Monday, August 11, 2008

What of Onesimus?

Today we come to the main reason for Paul's letter to Philemon.
8Accordingly, though I am bold enough in Christ to command you to do what is required, 9yet for love’s sake I prefer to appeal to you—I, Paul, an old man and now a prisoner also for Christ Jesus— 10I appeal to you for my child, Onesimus, whose father I became in my imprisonment. 11(Formerly he was useless to you, but now he is indeed useful to you and to me.) 12I am sending him back to you, sending my very heart. 13I would have been glad to keep him with me, in order that he might serve me on your behalf during my imprisonment for the gospel, 14but I preferred to do nothing without your consent in order that your goodness might not be by compulsion but of your own accord. 15For this perhaps is why he was parted from you for a while, that you might have him back forever, 16 no longer as a slave but more than a slave, as a beloved brother—especially to me, but how much more to you, both in the flesh and in the Lord.

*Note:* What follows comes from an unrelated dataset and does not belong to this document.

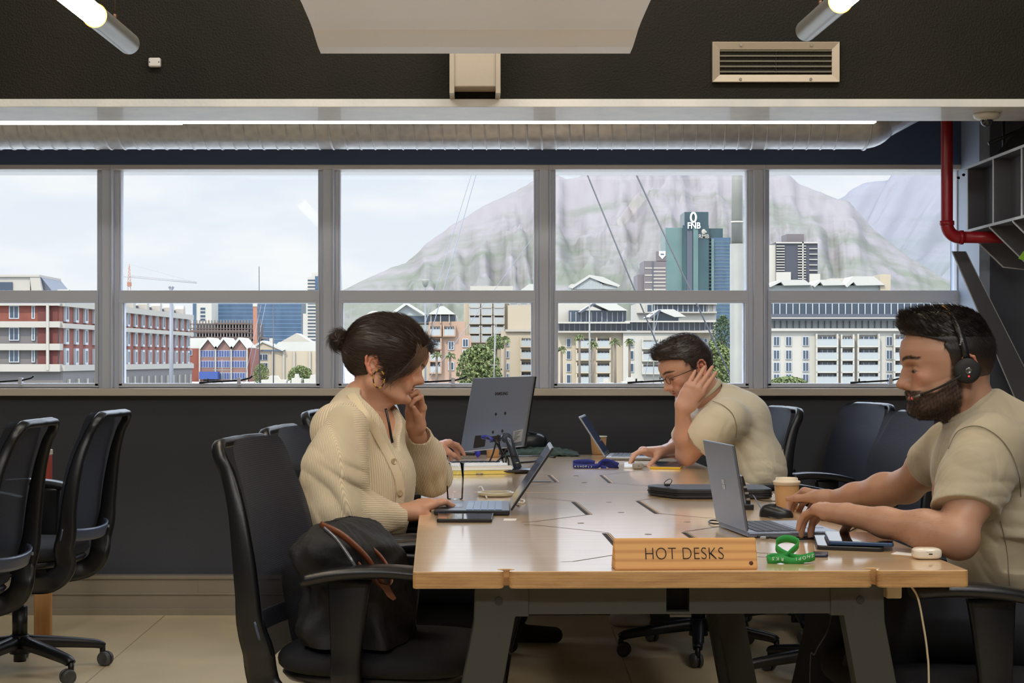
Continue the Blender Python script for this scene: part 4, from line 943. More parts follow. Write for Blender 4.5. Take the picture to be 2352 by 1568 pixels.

17So if you consider me your partner, receive him as you would receive me. 18If he has wronged you at all, or owes you anything, charge that to my account. 19 I, Paul, write this with my own hand: I will repay it—to say nothing of your owing me even your own self. 20Yes, brother, I want some benefit from you in the Lord. Refresh my heart in Christ.

21 Confident of your obedience, I write to you, knowing that you will do even more than I say. 22At the same time, prepare a guest room for me, for I am hoping that through your prayers I will be graciously given to you.

There is a man named Onesimus.

This is a man known to Philemon, a man Philemon deemed as useless. This man has become a useful person to Paul and as such, Paul is wanting to send him back to Philemon, not as a slave, but as a useful person. He is asking Philemon's permission to do so, but as he asks he removes Philemon's possible reasons to say no.

  • Onesimus is no longer useless
  • Paul will repay anything Onesimus owes
  • He can be greeted (and therefore treated) as if he were Paul himself
  • He is a brother in Christ
  • Paul thinks of him dearly, like a father would a son.
So what to do with Onesimus?

We don't know from the letter what Philemon's response was.
But we can catch gleanings of what it should be.
Onesimus was once not a believer. But now he is. He is much loved by Paul. He is a brother in Christ. He should be greeted as one. He is a useful person now, not just a useless slave who was discontented and then ran away. Onesimus is returning to Philemon as a useful, contented man, a brother in Christ.
My guess is the Philemon said okay. :)
This I'm also thinking is what our response should be to wayward ones.
To welcome them as brothers in Christ when they become believers.
To not hold their pasts against them, but to see them for who they are now.